One of the memories that I"ll never have - and maybe this is exactly what books and records are primarily for - is that of opening an old steamer trunk full of postcards and longer-formed correspondence between my parents and past loves or even to each other, better yet, pages from their parents sent to each other from wars and other periods of time when distance and circumstances had separated them unfairly from their everyday love.

These parcels, tied together with string or wrapped with rubber bands, don"t exist, for my forebears weren"t men or women of letters. One of my grandmothers clipped coupons. She kept a journal, of which I"ve read a few pages, but it was mostly about the banana bread she cooked that afternoon, nothing prose-like or sage, sadly. What I wouldn"t give for some old sheets of paper, covered in writing that"s been bleached right out of the white paper to the point that it"s the color of a light, light leather belt.

These words, that were never meant to sustain time by the decades, were of pressing, but passing order when they were first collected. They strike into the place where we keep the blind feelings, the things that we never think and the things that we never think to think. There are words out there that don"t make it. There are times and places that don"t survive from year-to-year, they just flit away like plumes of smoke or a leaf in a river that"s in a hurry.

There are reasons we have Civil War reenactments and reasons that people choose to wear period dress and speak with vernacular that better fits on the tongue of a man wearing a powdered wig or a women laced tightly into a bustier, hopping into a horse-drawn carriage set on course to the governor"s ball circa the turn of the last century.

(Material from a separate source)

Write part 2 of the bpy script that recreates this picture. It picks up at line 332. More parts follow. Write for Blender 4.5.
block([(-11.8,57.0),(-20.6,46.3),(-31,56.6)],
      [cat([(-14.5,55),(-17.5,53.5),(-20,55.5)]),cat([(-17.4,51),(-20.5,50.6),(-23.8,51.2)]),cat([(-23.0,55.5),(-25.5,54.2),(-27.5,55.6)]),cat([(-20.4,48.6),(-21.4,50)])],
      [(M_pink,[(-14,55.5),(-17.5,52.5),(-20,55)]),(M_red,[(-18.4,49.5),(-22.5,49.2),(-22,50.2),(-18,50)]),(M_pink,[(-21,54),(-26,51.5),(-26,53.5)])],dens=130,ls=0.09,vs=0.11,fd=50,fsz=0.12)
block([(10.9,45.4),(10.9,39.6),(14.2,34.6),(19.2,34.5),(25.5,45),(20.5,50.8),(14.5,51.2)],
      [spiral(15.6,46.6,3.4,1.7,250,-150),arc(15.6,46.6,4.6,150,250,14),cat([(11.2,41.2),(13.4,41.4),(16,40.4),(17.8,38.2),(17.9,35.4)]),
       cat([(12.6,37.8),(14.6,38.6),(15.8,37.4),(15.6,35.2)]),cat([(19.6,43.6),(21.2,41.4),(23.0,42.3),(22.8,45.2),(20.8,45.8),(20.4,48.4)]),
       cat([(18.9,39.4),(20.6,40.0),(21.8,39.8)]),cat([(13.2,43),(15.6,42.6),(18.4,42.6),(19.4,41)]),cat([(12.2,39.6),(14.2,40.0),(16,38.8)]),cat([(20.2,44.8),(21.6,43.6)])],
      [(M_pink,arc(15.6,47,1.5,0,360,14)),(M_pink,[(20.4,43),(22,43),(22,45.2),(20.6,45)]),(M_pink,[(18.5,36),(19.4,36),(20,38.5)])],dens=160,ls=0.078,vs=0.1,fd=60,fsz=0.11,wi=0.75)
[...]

This is where a band - this band comes in, when we have made a statement about all of these spectacular faraway things of olden, ghost town complexion. The Snake The Cross The Crown, a band that has proven not to take to Californian living, or the slick lifestyles of those trying to elbow their way to the front of the hipster lines, has already written and released two albums of perfection.

The perfection lies not just in their individuality and vision of what a song must do in order to cut it, but in the band"s innate ability to know itself and breathe a life lacking all frivolities and needless banter, and instead make it the kind that is timelessly important and which should make them examples of exactly how to pen songs that spawn other imaginations and span more than mere minute hands.

Cotton Teeth is a gripping disc that feels like a creaking porch, lit by the blueish glow of the electric bug zapper (the only bit of modernity allowed in this description) - a strong scent of freshly mown grass, the tear of blades lopping blades - and not another light to be seen in any direction, just stark silence that always makes you want to check behind you for something hunting.

It isn"t of these days or of the last days. It"s a record that"s been teleported - along with all of the Black Keys records - from somewhere deep in our memories or the memories of others that walked before us and called the land we rest upon nightly their land. Think of how many ghosts - friendly ones - are just floating and hovering around us as we speak to each other, think of all the people that have passed this way, through what is possibly your living room, before it was there and it would be staggering. It"s what The Snake The Cross The Crown do to the sane. They make such thoughts of the perverse connectedness of everything that"s come and gone overwhelming.